“Oportunidades” parece una palabra vacía, un comodín que se coloca cuando no se sabe muy bien qué decir, una etiqueta que en realidad no cuelga de ninguna camisa y termina botada en la acera, medio deshecha: cuando la invocas (deseando tener algo, algo), igual no sabes muy bien a qué te estás refiriendo; igual te sientes un poco como cuando dices tengo hambre pero en tu cabeza no aparece ningún plato, ni el potaje de tu abuela ni una hamburguesa con medio plátano frito dentro, solo un hueco que te pica y te hace pedir. Si pienso en mis oportunidades, no en mí buscándolas sino en las cosas que de verdad me han sido dadas y me han permitido escribir, me doy cuenta de que esa imposibilidad de comunicar tiene, en realidad, muchísimo sentido: hasta que las recibí, no podía saber lo que quería. Lo que necesitaba. Que había algo que necesitar.

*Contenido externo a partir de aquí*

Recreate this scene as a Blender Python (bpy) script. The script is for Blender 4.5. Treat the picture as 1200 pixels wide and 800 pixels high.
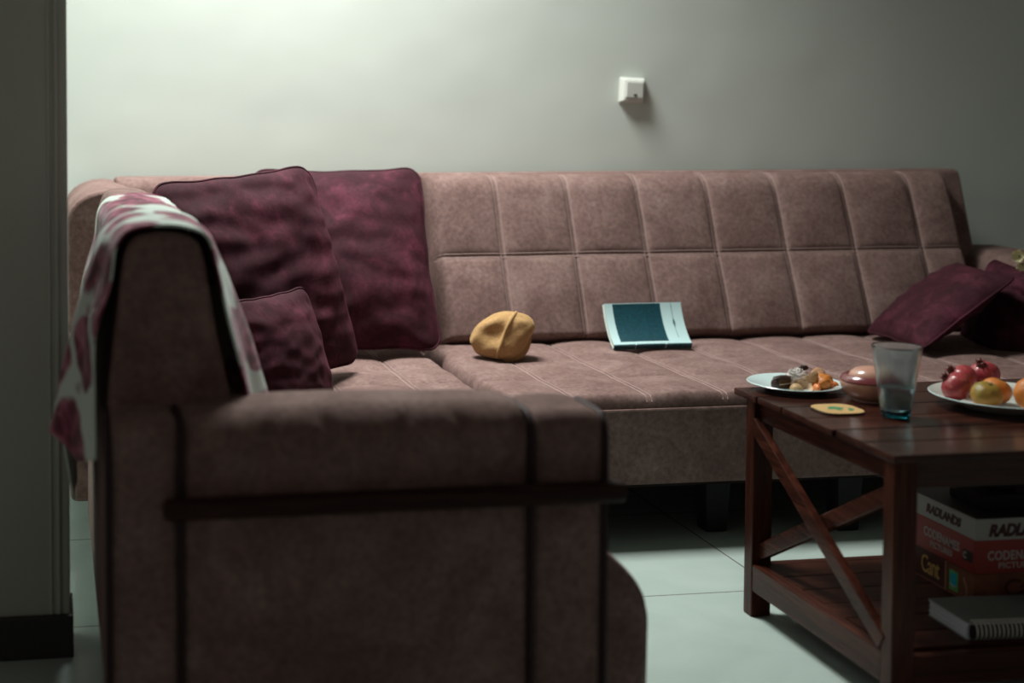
import bpy, bmesh, math, random
from mathutils import Vector, Matrix, noise
random.seed(7)
PI = math.pi
scene = bpy.context.scene
for o in list(bpy.data.objects): bpy.data.objects.remove(o, do_unlink=True)
COL = scene.collection

# ------------------------------------------------------------------ camera
H = 1.12; F = 1700.0; CX, CY = 310.0, 190.0; PITCH = math.radians(2.7); YAW = math.radians(8.5)
fw = Vector((math.sin(YAW)*math.cos(PITCH), math.cos(YAW)*math.cos(PITCH), -math.sin(PITCH)))
rt = Vector((math.cos(YAW), -math.sin(YAW), 0)); upv = rt.cross(fw)
cd = bpy.data.cameras.new('camera'); cam = bpy.data.objects.new('camera', cd); COL.objects.link(cam)
cam.matrix_world = Matrix(((rt.x, upv.x, -fw.x, 0), (rt.y, upv.y, -fw.y, 0), (rt.z, upv.z, -fw.z, H), (0, 0, 0, 1)))
cd.sensor_width = 36; cd.lens = F/1200*36
cd.shift_x = (600-CX)/1200; cd.shift_y = -(400-CY)/1200
cd.clip_start = 0.05; cd.clip_end = 60
cd.dof.use_dof = True; cd.dof.focus_distance = 3.5; cd.dof.aperture_fstop = 2.0
scene.camera = cam

# ------------------------------------------------------------------ world, window light, exposure
w = bpy.data.worlds.new('world'); scene.world = w; w.use_nodes = True
bg = w.node_tree.nodes['Background']; bg.inputs[0].default_value = (1.0, 0.90, 0.82, 1); bg.inputs[1].default_value = 0.125
def area(name, loc, rot, sx, sy, power, col):
    l = bpy.data.lights.new(name, 'AREA'); l.shape = 'RECTANGLE'; l.size = sx; l.size_y = sy; l.energy = power; l.color = col
    o = bpy.data.objects.new(name, l); COL.objects.link(o); o.location = loc; o.rotation_euler = rot
    return o
WX = -0.95                                   # inner face of the window wall
area('window_daylight', (WX-0.02, 3.74, 1.75), (0, -PI/2, 0), 1.56, 1.36, 7, (0.90, 1.0, 0.97))
lamp = area('ceiling_lamp_light', (0.70, 4.06, 3.115), (0, 0, 0), 0.90, 0.70, 68, (0.985, 1.0, 0.965)); lamp.data.spread = math.radians(112)
scene.view_settings.view_transform = 'Standard'; scene.view_settings.look = 'None'
scene.view_settings.exposure = 0.0; scene.view_settings.gamma = 1.0; scene.view_settings.use_curve_mapping = False

# ------------------------------------------------------------------ mesh helpers
class MB:
    def __init__(s): s.v = []; s.f = []; s.uv = {}
    def add(s, verts, faces, uvs=None):
        k = len(s.v); s.v += [Vector(p) for p in verts]; s.f += [tuple(i+k for i in f) for f in faces]
        if uvs:
            for i, t in enumerate(uvs): s.uv[k+i] = t
        return s
    def xf(s, M):
        s.v = [M @ p for p in s.v]; return s
    def join(s, o):
        return s.add(o.v, o.f, [o.uv.get(i, (0, 0)) for i in range(len(o.v))] if o.uv else None)

def link(name, mb, mat, root=None, local=False, smooth=True, angle=None):
    off = Vector((0, 0, 0))
    if root is not None and not local:
        r = root
        while r is not None: off += r.location; r = r.parent
    me = bpy.data.meshes.new(name)
    me.from_pydata([tuple(p-off) for p in mb.v], [], mb.f); me.validate()
    bm = bmesh.new(); bm.from_mesh(me); bmesh.ops.recalc_face_normals(bm, faces=bm.faces)
    if smooth:
        for f in bm.faces: f.smooth = True
        for e in bm.edges:
            if len(e.link_faces) == 2 and e.calc_face_angle() > (angle or 0.7): e.smooth = False
    if mb.uv:
        L = bm.loops.layers.uv.new('UVMap')
        for f in bm.faces:
            for l in f.loops: l[L].uv = mb.uv.get(l.vert.index, (0, 0))
    bm.to_mesh(me); bm.free()
    me.materials.append(mat)
    o = bpy.data.objects.new(name, me); COL.objects.link(o)
    if smooth and len(me.polygons) < 1500:
        wn = o.modifiers.new('weighted_normals', 'WEIGHTED_NORMAL'); wn.keep_sharp = True; wn.weight = 80
    if root is not None: o.parent = root
    return o
def thing(name, label, cat, loc=(0, 0, 0), group=None, rot=None):
    o = bpy.data.objects.new(name, None); COL.objects.link(o); o.location = loc; o.empty_display_size = 0.05
    if rot is not None: o.rotation_euler = rot
    return tag(o, label, cat, group)
def tag(o, label, cat, group=None):
    o['label'] = label; o['category'] = cat
    if group: o['group'] = group
    return o
def struct(name, mb, mat, smooth=False):
    o = link(name, mb, mat, smooth=smooth); o['kind'] = 'structure'; return o

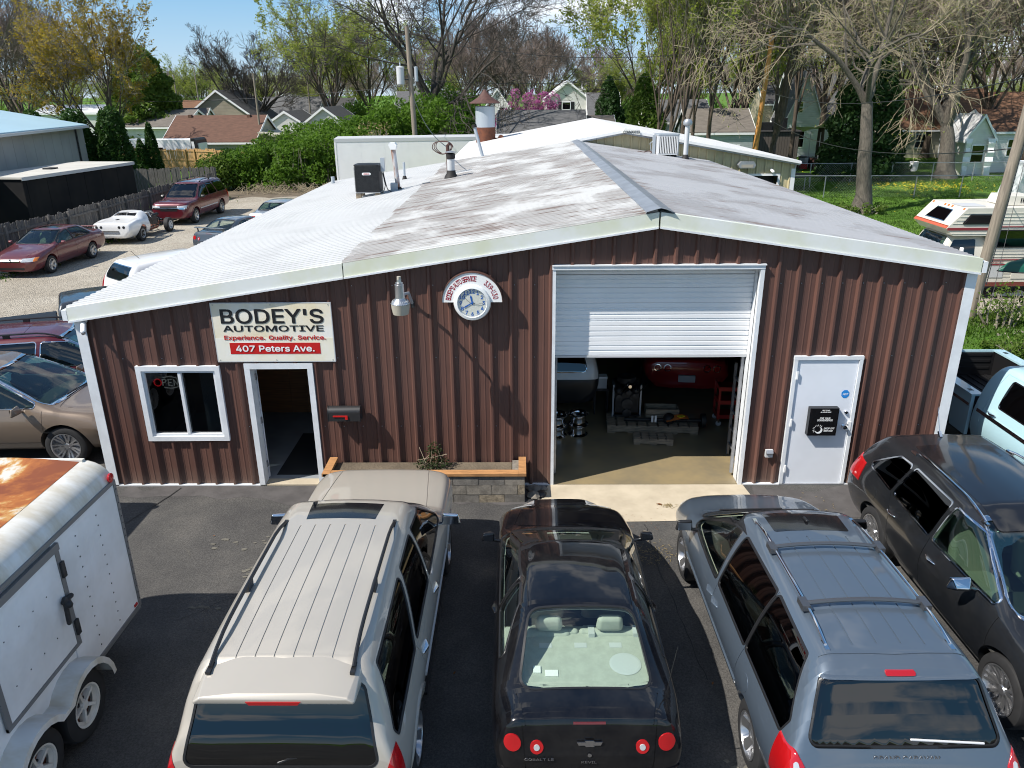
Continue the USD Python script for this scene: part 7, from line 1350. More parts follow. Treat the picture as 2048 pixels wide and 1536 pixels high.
for k, (u, d, r, h, lf) in enumerate(((415, 51, 1.6, 2.1, 'leaf_mid'), (470, 51.5, 1.7, 2.5, 'leaf_hedge'), (525, 52, 1.9, 2.8, 'leaf_hedge'), (580, 51.5, 2.0, 3.2, 'leaf_hedge'), (635, 52.5, 2.0, 3.5, 'leaf_hedge'), (690, 54, 2.2, 3.8, 'leaf_hedge'), (610, 56, 2.2, 4.1, 'leaf_hedge'), (545, 56, 2.0, 3.4, 'leaf_mid'), (665, 60, 2.2, 4.2, 'leaf_hedge'))):
    bush(['olive green shrub at the left end of the hedge', 'second hedge shrub from the left', 'third hedge shrub from the left', 'hedge shrub below the white garages', 'tall hedge shrub beside the white semi trailer', 'hedge shrub behind the left end of the white semi trailer', 'hedge shrub of the back row, tallest before the white garages', 'pale hedge shrub of the back row', 'hedge shrub of the back row left of the transformer pole'][k], at(u, d), r, h, 6500, lf, 100+k, .115, hg)
for k, (u, d, r, h) in enumerate(((745, 56, 2.4, 5.0), (800, 57, 2.4, 5.6), (860, 57, 2.5, 5.9), (915, 58, 2.2, 5.2), (890, 63, 2.6, 7.2))):
    bush(['bright green tall shrub left of the transformer pole', 'bright green tall shrub behind the transformer pole', 'bright green tall shrub below the big bare tree', 'bright green tall shrub beside the rusty ventilator', 'tallest bright green growth round the trunk of the big bare tree'][k], at(u, d), r, h, 9000, 'leaf_hedge', 130+k, .13, 'tall green shrubs behind the white semi trailer')
bush('brown twiggy shrub before the transformer pole', at(748, 50), 1.0, 4.6, 700, 'straw', 140, .07)
for k, (u, d, h) in enumerate(((1048, 76, 7.0), (1088, 78, 6.5), (1016, 67, 4.9))): bush(['pink flowering redbud left of the white house with shutters', 'pink flowering redbud beside the first, a little lower', 'small pink redbud right of the rusty ventilator'][k], at(u, d), 1.5, h, 3600, 'leaf_pink', 150+k, .10, name='redbud')
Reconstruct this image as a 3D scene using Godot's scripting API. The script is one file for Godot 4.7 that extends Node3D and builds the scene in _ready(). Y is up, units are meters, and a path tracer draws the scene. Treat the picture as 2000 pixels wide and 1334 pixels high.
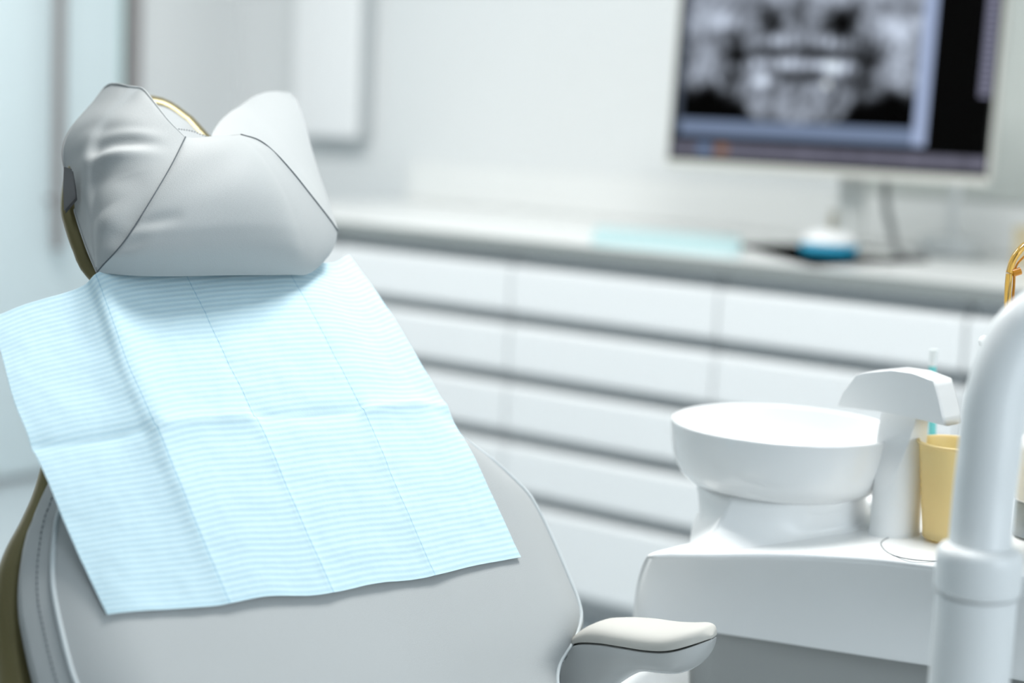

Me explico: empezar a escribir, creo, no es difícil. Al principio es un juego, un ritual tan íntimo que parece no existir, y, aunque lo haces durante horas y horas, no te lo tomas en serio: yo, por ejemplo, no sabía que se podía ser escritora. Sí sabía que existían las escritoras, claro, pero no sabía que alguien que estaba donde yo estaba y que hacía lo que yo hacía y que era como yo era podía dedicarse a ello; lo descubrí bastante más tarde. Gracias a oportunidades (no pinchazo, sino cosas que sucedieron) que ignoraba que iba a tener. No estoy hablando solo de oportunidades de publicación o de espacios para que nuestro trabajo sea percibido: también me refiero a oportunidades para la creación de redes que nos permitan establecer un diálogo activo con compañeras y compañeros de nuestra generación y de otras generaciones. Para escribir acompañadas y escribir acompañando. Para recibir apoyo para la autogestión de proyectos, para la formación, la visibilidad y la capacidad de agencia. Para el trabajo y la generación de comunidad. Para la difusión y la crítica. El peso de trazar por dónde van esas oportunidades, me parece, está más en quien puede darlas que en quien, por no haberlas recibido, no tiene ni idea de que son posibles. Yo no sabía que podía ser escritora, y quizá se debía a la falta de difusión de la obra de personas que me podían servir de referentes más allá de los núcleos urbanos, entre otras cosas.
Generar oportunidades para las escritoras y los escritores jóvenes, o para cualquier persona que comience a escribir, no es solo, por lo tanto, permitir publicar a quien ya sabe que quiere hacerlo. También es convertir la cultura en un espacio abierto, accesible, al que no se entre solo a través de unas redes afectivas que, la mayoría de las veces, están blindadas. Las instituciones, los medios de comunicación, las asociaciones como ACTE y el resto de agentes culturales son, de hecho, la puerta, y en ellas recae la responsabilidad de encontrar una definición para ese término cuya vaguedad es tan importante.